Let there be light-hearted irreverence
A still from "The Book of Mormon," a new Broadway show from CU alums Matt Stone and Trey Parker.
Matt Stone and Trey Parker, creators of “South Park,” are notoriously irreverent. Teaming up with Robert Lopez, co-creator of the puppet musical “Avenue Q,” the University of Colorado alumni have taken their impiety to a new level and a new venue—Broadway.
And lo, “The Book of Mormon” is a Broadway musical in which two young missionaries confront a vastly different world in sub-Saharan Africa. Both Colorado natives, Stone and Parker grew up around Mormons, a group they view with considerable fondness, if not the deference the church might wish.
In a recent interview, Parker told The New York Times that the team decided early on that the musical should not focus on Joseph Smith, the founder of Mormonism.
“Really, the most musical kind of story that’s inherent to Mormon is the story of missionaries, and just the fact that it’s such a built-in coming-of-age story,” Parker said. “Boys can be paired with someone for two years they don’t even know and then sent somewhere across the world.”
“We love musicals, and we love Mormons,” Parker told Vogue magazine. “I think if any Mormons come and stay all the way through, they’ll end up liking the show.

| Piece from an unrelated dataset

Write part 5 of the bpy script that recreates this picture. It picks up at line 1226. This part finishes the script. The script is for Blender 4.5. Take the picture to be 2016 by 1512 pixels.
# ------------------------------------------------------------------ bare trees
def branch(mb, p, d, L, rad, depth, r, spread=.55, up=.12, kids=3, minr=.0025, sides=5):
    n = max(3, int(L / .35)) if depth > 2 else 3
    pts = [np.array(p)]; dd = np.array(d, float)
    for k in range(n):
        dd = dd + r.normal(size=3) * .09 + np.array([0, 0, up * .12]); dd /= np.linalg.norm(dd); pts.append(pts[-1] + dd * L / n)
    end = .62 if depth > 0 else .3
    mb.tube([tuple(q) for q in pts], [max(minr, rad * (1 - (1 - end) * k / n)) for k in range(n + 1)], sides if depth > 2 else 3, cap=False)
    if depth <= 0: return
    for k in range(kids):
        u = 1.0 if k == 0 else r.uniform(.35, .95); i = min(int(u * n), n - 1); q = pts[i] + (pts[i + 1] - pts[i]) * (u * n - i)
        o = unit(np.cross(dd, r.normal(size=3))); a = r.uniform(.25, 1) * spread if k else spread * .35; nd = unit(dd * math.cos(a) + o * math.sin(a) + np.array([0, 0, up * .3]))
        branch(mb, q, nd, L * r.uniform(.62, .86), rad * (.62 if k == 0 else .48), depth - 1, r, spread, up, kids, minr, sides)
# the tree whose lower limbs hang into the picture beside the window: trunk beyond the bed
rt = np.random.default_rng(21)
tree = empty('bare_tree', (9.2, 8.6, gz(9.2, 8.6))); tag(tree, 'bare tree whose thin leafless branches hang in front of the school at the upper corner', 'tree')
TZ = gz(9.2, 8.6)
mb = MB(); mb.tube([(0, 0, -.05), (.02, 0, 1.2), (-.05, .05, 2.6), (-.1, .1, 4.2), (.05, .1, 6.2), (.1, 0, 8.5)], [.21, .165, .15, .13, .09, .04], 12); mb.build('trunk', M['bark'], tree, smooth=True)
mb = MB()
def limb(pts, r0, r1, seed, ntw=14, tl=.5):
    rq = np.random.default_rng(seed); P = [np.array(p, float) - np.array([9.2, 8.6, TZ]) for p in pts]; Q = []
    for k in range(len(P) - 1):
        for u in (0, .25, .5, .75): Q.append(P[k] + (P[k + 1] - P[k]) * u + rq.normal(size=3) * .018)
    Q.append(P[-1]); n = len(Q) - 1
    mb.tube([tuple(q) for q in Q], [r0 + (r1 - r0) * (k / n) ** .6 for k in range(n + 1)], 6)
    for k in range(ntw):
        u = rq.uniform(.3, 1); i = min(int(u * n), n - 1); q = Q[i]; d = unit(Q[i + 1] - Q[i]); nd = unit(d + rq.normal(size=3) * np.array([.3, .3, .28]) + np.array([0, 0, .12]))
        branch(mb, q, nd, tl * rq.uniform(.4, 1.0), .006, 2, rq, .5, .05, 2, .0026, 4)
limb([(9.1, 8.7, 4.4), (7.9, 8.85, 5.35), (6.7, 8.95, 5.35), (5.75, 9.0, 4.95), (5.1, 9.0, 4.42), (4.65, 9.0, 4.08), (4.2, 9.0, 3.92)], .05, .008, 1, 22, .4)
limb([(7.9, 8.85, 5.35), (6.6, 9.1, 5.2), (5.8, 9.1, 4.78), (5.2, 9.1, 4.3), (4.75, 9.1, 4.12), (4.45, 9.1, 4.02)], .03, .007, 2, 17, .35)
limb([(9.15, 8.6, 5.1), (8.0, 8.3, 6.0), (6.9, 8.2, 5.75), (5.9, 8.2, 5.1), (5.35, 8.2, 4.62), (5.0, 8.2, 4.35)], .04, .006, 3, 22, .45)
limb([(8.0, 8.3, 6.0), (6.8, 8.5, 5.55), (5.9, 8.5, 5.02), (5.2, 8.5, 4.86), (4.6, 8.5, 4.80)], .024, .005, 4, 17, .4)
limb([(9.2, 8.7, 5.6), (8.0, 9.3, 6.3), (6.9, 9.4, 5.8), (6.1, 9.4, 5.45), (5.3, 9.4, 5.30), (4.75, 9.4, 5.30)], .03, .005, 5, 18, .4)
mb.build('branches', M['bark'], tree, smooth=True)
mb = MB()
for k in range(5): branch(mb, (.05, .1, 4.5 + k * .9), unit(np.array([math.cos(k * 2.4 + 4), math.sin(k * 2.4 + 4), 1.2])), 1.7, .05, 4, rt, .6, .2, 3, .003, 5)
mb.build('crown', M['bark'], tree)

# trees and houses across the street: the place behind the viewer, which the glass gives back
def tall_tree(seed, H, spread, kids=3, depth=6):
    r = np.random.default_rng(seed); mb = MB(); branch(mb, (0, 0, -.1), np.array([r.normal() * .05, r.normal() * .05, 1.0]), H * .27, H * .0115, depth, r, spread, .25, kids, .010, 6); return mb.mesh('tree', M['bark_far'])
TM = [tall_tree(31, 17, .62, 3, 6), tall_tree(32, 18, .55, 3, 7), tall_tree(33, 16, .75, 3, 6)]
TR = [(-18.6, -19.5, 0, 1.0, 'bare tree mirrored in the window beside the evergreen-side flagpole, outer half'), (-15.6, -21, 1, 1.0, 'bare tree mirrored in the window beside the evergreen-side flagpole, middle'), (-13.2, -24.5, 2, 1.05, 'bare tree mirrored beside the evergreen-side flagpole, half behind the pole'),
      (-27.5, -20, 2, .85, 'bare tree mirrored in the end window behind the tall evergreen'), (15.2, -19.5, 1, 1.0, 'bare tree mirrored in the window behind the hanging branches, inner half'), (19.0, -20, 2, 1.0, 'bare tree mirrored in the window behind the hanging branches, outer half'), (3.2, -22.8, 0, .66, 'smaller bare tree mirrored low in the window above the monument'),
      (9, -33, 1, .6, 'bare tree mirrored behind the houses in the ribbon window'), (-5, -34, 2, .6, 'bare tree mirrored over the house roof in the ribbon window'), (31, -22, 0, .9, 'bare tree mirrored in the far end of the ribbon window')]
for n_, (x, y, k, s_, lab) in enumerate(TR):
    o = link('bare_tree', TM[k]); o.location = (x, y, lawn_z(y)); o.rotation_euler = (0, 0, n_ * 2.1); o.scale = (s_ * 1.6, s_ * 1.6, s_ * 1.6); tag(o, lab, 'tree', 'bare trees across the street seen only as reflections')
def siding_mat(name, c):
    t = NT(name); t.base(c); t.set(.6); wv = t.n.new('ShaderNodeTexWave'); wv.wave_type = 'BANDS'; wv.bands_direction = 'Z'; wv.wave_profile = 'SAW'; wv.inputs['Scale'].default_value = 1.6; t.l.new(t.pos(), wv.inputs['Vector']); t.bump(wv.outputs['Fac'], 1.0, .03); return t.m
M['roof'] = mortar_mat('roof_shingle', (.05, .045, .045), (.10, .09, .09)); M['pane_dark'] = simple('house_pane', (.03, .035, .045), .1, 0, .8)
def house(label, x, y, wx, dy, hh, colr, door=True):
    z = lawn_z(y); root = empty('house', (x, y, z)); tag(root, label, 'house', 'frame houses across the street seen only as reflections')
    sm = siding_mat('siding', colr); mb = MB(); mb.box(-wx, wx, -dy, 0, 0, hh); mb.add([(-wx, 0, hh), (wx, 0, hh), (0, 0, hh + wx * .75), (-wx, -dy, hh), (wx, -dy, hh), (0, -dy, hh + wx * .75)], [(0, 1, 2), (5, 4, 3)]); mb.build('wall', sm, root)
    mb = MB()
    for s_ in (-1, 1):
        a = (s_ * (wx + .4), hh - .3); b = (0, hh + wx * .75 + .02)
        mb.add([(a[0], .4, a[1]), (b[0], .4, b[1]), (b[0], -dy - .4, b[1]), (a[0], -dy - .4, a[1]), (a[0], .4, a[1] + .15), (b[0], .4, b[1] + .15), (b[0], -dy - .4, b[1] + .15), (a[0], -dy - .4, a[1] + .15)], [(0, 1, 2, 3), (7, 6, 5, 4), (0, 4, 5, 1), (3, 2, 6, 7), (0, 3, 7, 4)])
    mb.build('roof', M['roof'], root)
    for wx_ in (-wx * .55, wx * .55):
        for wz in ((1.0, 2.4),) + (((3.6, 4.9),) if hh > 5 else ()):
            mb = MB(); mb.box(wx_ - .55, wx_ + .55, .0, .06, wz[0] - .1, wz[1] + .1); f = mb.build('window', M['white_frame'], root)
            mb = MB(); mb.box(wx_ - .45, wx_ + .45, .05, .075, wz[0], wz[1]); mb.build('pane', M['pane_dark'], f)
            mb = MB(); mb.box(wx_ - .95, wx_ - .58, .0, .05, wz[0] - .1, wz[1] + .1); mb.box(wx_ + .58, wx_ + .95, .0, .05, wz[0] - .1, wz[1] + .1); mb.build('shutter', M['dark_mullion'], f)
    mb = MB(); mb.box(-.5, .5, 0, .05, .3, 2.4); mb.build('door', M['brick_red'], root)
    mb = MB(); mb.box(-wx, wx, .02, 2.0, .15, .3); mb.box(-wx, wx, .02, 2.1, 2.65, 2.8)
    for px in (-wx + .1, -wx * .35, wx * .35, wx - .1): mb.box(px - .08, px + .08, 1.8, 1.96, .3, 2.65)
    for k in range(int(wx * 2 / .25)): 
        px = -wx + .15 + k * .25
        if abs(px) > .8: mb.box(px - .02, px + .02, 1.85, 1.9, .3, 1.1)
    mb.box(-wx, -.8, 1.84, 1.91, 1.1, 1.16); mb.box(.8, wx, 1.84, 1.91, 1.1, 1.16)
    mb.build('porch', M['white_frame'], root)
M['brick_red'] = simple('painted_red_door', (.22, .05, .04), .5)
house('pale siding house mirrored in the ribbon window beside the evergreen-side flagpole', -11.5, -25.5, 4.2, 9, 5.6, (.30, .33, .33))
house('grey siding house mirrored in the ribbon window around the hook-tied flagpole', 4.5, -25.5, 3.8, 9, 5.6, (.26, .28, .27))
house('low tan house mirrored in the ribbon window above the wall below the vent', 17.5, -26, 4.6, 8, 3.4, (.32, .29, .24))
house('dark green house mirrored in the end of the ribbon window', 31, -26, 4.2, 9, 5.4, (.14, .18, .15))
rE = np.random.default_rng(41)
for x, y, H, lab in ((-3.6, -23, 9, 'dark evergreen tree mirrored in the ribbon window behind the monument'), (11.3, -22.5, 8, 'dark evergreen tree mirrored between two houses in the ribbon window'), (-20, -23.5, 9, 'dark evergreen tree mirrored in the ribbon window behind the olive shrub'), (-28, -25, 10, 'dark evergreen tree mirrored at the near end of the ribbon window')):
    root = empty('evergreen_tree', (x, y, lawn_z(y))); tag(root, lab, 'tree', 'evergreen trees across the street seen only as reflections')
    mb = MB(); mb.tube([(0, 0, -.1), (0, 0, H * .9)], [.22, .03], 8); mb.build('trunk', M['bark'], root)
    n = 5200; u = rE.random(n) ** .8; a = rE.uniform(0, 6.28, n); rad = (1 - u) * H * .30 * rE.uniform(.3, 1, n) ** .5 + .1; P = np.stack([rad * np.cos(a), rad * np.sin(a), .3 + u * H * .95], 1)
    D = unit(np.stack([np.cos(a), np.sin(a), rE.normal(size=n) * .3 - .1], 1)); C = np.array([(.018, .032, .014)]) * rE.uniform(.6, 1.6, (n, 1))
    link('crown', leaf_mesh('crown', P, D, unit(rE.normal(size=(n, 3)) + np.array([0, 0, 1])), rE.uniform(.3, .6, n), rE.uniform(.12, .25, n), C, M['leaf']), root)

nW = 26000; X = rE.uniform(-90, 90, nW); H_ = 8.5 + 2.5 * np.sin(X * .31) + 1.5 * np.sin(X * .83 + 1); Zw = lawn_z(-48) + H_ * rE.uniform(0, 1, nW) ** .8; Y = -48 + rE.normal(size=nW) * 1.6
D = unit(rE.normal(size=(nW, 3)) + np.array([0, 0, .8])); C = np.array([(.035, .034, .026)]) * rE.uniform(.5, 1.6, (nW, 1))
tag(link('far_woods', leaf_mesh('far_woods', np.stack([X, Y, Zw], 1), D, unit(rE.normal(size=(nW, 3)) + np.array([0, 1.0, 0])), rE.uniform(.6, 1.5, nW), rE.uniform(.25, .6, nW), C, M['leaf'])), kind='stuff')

I mean, it rips on them a lot, but in the end their spirit of wanting to help wins the day.”
In the musical, two young missionaries travel to Africa, a juxtaposition that seemed inherently amusing, Stone told the Times. “The boys who go on the mission are goodhearted. They’re not bad guys, and they’re not hellfire religious guys,” Stone said.
“They’re just two 19-year-old kids trying to do the right thing. And most of the Africans, they’re really good people stuck in the [worst] place on earth, with no hope to get out. You put them in there. Seemed like that should be funny.”
Verily, it seems like reviewers agree: New York magazine opined that “Mormon” arrived after months of hype, yet “somehow delivers even more than its ridiculously felicitous advance buzz promised: It’s an often uproarious, spiritually up-tempo satire not just of Mormonism, and not just religion in general, but of (no kidding) Occidental civilization itself, in all its well-intentioned, self-mythologizing, autoerotically entitled glory.”
Entertainment Weekly gave the show an “A” rating and prounounced the tale “R-rated, hilarious, humane, and the basis of an exhilarating Broadway musical at once revolutionary and classic, funny and obscene, uncompromising in production standards and unafraid of just about anything else.”
“‘The Book of Mormon’ achieves something like a miracle,” a New York Times review proclaims.
“It both makes fun of and ardently embraces the all-American art form of the inspirational book musical. No Broadway show has so successfully had it both ways since Mel Brooks adapted his film ‘The Producers’ for the stage a decade ago. … ‘The Book of Mormon’ has its tasty cake (from an old family recipe) and eats it with sardonic relish.”
The Times adds: “a major point of ‘The Book of Mormon’ is that when looked at from a certain angle, all the forms of mythology and ritual that allow us to walk through the shadows of daily life and death are, on some level, absurd.”
“At the end of the day, if the mass delusion of a religion makes you happy, makes your family work better, is that bad or good?” Stone asked Slate magazine.
As Slate noted, some atheists believe that truth is the highest good, and that crackpot religious stories need to be debunked. “I'm not quite sure,” Stone said. “I'm not sure the veracity of the stories is that important.”
The Church of Jesus Christ of Latter Day Saints holds a different view. Before the show opened, the church responded to media requests for comment by issuing the following statement:
“The production may attempt to entertain audiences for an evening, but the Book of Mormon as a volume of scripture will change people's lives forever by bringing them closer to Christ.”